La Jamaïque traverse à l'heure actuelle une période de correction caractérisée par des taux d'intérêts réels élevés, des problèmes dans le système financier et une récession.

Dressage de cycles

Le rapport de la BID tire deux leçons principales des expériences de la région avec le cycle de l'expansion post-réforme, du ralentissement, de la correction et de la post-correction.

Tout d'abord, les pays au début de la phase d'expansion qui fait suite à la réforme et à la stabilisation devraient prendre des mesures préemptives pour s'assurer que la reprise ne causera pas de stress financier. La position fiscale d'une nation en phase d'expansion devrait être assez forte pour empêcher l'apparition d'importants déficits à la fin d'un boom, ce qui éviterait d'avoir recours à une contraction fiscale dérangeante.

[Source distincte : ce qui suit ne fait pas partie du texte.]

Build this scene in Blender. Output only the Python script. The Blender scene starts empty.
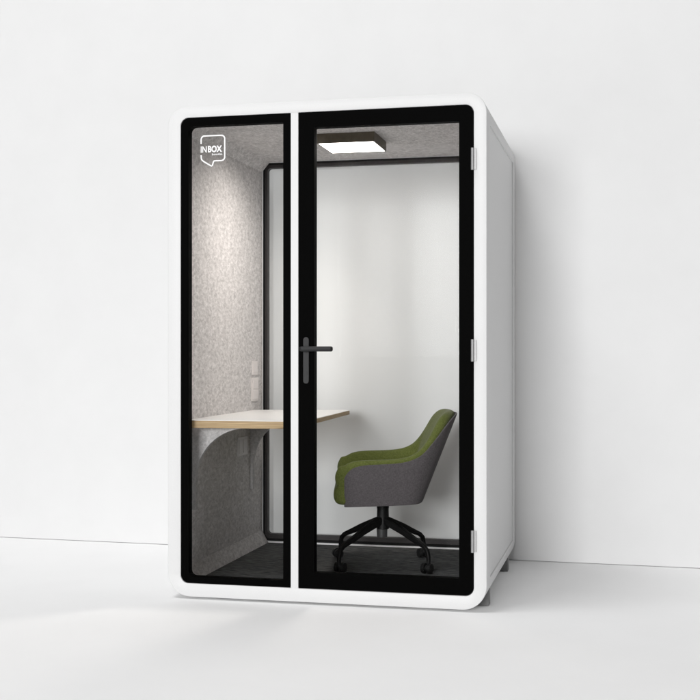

Deuxièment, le système bancaire d'un pays devrait être scrupuleusement surveillé pendant le processus de réforme, ainsi que pendant la reprise et l'expansion. Des signes de faiblesses se profileraient-ils à l'horizon que l'Etat devrait rapidement intervenir pour empêcher une crise grave.

Lorsque les corrections sont faites à temps et avec fermeté, les crises inopportunes peuvent être évitées et les dynamiques "cycliques" qui accompagnent souvent les processus de réforme en deviennent plus négligeables. Ceci permet alors aux gouvernements de se concentrer sur les moyens d'améliorer les perspectives pour une croissance stable à long terme.